A second list, prepared by the Integrated Postsecondary Education Data System, includes 97 peer institutions for Iowa State. Wickert said the goal is to make that list shorter but still offer a broader comparison than the regents-approved list.


Denise Vrchota

Senior vice president and provost Jonathan Wickert (left) and Faculty Senate president Jon Perkins present Denise Vrchota an engraved clock to recognize her leadership on the task force that updated the Faculty Handbook. Contributed photo.

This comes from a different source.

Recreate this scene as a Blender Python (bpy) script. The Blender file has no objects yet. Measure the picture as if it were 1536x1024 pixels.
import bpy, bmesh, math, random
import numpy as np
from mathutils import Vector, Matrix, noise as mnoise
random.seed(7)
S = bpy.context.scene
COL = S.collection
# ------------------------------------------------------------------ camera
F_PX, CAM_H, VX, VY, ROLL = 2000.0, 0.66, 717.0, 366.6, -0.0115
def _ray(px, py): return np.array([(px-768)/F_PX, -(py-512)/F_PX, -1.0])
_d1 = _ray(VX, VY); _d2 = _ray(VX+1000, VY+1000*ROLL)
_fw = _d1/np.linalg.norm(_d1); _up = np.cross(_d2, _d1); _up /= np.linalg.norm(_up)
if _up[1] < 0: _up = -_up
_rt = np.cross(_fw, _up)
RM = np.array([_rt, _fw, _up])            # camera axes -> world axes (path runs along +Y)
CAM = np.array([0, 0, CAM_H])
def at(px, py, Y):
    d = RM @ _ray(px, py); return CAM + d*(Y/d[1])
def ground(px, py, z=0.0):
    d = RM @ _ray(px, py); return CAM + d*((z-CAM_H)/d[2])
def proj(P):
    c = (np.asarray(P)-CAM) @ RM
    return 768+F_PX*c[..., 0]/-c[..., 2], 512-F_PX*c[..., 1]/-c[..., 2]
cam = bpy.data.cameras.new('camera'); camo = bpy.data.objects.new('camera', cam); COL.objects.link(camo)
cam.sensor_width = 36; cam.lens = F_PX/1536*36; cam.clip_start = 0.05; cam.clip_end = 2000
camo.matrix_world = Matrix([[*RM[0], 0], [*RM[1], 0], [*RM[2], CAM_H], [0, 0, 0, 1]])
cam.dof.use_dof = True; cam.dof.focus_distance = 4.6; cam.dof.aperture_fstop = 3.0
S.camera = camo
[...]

Former Faculty Senate president Denise Vrchota was recognized by Wickert and the senate for leading a task force of former senate presidents that updated the Faculty Handbook for consistency in reference, style and completeness, a process that lasted 16 months. Vrchota led the senate during the 1998-99 academic year.

Other business

Senators will vote next month on:

  • A proposed bachelor's degree in agricultural communication in the College of Agriculture and Life Sciences. Currently, ag communication is an option within the ag education major. The 128-credit major would prepare graduates to communicate science, policy and technology in ag production to numerous audiences.
  • A proposed professional master of business administration in the Ivy College of Business. A part-time graduate program aimed at working adults, it would feature a hybrid format and weekly in-person classes at the Capital Square Des Moines campus. Electives could be taken in Ames, Des Moines or online for the 42-credit master's program. 
  • A proposed asynchronous online master of accounting analytics in the Ivy College of Business. It would prepare students for professional certification or licensure. This first-of-its-kind master in the state is a 30-credit program that would take two semesters for full-time students and four for part time.

Senators approved:

  • A policy revision in the Faculty Handbook for nondisciplinary corrective action related to faculty misconduct. Corrective action includes a clarification meeting, letter of expectation and written warning. It includes a timeline for all responses.
  • A revision to the last 32 credit policy that exempts students who earned credits from an ISU study abroad or national student exchange program.
  • As part of the consent agenda, a change in the annual faculty review period, from the calendar year (Jan. 1-Dec. 31) to the academic/fiscal year (July 1-June 30).